Refinancing
Definition and meaning of Refinancing in real estate.
Refinancing is the process of obtaining a new mortgage to replace an existing home loan, typically to secure a lower interest rate, change the loan term, or tap into home equity.
In more detail
Homeowners often refinance when market interest rates drop, allowing them to lower their monthly payments and reduce the overall cost of the loan. Refinancing can also be used to switch from an adjustable-rate mortgage to a stable fixed-rate mortgage, or to shorten a thirty-year term to a fifteen-year term to pay off the home faster.

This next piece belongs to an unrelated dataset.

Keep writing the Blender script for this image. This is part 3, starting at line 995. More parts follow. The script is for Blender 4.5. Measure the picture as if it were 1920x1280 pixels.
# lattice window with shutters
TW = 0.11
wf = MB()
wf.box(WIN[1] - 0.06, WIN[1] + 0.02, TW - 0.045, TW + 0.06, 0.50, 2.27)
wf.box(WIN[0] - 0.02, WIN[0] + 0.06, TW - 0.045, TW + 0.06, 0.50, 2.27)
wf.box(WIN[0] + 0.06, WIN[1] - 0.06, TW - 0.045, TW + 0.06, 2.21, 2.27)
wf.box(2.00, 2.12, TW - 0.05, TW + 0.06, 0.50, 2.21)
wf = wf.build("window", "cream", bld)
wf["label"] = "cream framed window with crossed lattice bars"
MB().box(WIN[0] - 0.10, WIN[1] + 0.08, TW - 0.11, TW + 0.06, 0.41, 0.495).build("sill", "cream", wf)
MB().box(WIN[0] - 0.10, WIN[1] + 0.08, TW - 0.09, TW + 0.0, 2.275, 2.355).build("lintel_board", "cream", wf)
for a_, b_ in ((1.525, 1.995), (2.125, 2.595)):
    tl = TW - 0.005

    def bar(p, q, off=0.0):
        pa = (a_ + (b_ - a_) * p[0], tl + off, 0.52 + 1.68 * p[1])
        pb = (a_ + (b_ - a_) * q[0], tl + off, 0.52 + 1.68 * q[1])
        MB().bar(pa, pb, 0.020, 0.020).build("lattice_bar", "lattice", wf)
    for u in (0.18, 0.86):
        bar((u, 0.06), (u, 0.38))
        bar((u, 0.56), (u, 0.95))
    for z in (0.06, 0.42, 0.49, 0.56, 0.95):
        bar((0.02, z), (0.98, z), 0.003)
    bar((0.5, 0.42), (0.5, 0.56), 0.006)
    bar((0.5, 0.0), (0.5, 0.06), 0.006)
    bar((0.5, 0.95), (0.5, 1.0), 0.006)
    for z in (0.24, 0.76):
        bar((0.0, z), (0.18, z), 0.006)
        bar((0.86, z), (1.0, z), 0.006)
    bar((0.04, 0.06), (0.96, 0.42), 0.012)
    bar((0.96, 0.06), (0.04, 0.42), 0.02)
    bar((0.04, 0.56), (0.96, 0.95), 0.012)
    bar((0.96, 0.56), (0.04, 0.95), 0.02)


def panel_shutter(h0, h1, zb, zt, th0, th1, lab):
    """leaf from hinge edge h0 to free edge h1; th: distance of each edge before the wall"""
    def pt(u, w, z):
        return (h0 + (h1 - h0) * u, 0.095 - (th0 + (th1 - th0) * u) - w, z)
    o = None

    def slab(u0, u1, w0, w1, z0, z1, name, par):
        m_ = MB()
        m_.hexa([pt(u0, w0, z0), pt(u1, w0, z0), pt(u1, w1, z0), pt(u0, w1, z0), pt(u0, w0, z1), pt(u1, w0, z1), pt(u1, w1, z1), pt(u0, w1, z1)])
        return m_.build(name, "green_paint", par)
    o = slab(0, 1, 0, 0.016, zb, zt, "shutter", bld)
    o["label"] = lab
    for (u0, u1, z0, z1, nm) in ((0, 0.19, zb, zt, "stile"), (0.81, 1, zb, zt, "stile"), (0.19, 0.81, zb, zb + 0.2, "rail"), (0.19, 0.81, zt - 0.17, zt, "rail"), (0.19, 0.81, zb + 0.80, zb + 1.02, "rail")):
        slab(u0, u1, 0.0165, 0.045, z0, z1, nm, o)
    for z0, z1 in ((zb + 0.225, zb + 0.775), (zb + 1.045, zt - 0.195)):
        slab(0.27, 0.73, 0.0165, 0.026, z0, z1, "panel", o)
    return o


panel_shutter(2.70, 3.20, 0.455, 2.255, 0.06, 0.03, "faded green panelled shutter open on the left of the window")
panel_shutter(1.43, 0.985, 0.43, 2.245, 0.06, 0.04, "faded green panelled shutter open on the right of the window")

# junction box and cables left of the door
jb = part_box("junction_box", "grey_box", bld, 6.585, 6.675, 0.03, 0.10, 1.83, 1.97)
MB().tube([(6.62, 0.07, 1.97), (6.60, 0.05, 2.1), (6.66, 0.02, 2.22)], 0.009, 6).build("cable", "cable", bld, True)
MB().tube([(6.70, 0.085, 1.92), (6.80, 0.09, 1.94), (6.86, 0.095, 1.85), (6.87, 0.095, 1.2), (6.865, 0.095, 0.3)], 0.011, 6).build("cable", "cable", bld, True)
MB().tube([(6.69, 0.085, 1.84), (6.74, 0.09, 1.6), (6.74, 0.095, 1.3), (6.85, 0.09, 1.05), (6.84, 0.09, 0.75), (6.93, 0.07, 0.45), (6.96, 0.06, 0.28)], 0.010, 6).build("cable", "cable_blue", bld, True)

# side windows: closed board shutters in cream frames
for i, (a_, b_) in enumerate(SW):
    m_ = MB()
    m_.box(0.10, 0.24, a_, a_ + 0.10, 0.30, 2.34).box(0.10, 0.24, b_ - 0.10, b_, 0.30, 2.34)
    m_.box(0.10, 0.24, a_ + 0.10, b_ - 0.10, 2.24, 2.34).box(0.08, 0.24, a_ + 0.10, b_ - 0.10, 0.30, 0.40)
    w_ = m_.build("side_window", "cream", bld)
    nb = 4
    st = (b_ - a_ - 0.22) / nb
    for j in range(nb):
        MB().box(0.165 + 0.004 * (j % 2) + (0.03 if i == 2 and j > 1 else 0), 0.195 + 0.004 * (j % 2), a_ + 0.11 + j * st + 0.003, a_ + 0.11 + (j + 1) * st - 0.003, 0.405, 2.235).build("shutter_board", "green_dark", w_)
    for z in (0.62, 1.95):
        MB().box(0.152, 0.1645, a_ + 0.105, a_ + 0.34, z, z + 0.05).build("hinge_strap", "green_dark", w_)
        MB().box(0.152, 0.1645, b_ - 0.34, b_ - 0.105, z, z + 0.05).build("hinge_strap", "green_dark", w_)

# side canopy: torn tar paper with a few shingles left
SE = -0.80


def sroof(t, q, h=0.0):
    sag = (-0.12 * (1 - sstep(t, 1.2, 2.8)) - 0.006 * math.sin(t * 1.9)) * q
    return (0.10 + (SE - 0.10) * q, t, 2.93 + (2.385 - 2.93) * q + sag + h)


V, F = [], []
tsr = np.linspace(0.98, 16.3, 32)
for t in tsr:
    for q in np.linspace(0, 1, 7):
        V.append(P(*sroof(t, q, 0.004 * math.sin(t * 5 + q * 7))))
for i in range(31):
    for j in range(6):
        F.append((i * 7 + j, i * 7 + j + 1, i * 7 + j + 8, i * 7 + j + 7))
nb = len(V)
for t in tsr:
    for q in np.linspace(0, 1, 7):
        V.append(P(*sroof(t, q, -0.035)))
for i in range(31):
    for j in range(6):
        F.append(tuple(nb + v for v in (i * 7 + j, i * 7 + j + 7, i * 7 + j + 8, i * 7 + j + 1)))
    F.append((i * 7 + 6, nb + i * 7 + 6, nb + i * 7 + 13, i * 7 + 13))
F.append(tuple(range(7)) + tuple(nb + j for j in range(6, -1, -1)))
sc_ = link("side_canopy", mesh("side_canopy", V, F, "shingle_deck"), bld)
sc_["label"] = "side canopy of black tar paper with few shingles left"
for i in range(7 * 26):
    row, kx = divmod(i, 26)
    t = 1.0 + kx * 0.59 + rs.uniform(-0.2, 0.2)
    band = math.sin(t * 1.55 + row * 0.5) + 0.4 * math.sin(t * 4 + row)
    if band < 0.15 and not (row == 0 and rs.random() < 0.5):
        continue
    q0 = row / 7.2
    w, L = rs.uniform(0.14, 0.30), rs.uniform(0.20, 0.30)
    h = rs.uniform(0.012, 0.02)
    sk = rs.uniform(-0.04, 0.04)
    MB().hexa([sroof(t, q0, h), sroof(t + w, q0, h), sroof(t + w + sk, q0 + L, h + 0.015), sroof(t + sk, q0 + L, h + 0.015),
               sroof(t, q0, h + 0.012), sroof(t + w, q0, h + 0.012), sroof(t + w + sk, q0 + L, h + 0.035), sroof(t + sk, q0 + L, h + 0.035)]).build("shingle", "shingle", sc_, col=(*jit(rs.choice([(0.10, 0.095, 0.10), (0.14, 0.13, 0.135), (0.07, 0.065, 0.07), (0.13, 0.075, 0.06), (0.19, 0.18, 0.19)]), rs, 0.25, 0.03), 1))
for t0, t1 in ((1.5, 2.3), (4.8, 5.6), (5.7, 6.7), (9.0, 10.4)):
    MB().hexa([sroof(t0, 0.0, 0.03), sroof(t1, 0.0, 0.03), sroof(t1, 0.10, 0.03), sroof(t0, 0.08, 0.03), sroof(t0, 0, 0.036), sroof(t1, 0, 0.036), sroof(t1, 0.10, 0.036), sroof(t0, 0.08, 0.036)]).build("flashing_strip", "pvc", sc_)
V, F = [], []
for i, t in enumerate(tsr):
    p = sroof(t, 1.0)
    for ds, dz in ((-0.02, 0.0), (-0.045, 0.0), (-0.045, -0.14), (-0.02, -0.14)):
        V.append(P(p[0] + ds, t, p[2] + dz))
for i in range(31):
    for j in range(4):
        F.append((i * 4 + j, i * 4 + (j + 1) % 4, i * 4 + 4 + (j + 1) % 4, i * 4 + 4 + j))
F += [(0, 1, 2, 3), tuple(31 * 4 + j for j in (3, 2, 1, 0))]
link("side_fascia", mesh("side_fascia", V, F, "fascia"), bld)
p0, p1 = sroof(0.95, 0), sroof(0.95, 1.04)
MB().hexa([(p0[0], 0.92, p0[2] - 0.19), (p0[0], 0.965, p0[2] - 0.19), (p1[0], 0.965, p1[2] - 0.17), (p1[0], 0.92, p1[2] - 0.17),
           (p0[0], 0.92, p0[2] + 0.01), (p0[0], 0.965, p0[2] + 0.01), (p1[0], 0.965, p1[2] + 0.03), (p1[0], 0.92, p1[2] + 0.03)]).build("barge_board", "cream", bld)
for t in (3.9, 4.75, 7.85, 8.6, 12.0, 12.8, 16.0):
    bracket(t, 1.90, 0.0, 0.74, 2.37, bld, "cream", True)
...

When refinancing, the borrower must apply for a new loan, which requires passing credit checks, verifying income, and paying closing costs, which can total thousands of dollars. Homeowners must calculate the break-even point, which is the time it takes for the monthly savings to exceed the upfront costs of the transaction.
Key facts
| Category | Mortgages & Financing |
|---|---|
| Main purpose | Lowering interest rates or changing terms |
| Upfront costs | Typically two to five percent of the loan amount |
| Requirements | Home appraisal, credit check, and income verification |
When market interest rates fell, the homeowners chose to refinance their mortgage, which reduced their monthly payments by a typical savings of two hundred dollars.
Frequently asked questions
Is it worth it to refinance for a lower interest rate?
It is generally worth it if you plan to stay in the home long enough to reach the break-even point where your cumulative savings outweigh the closing costs.
What is a cash-out refinance?
A cash-out refinance replaces your current mortgage with a larger loan, allowing you to take the difference in cash to fund home improvements, pay off debt, or cover other expenses.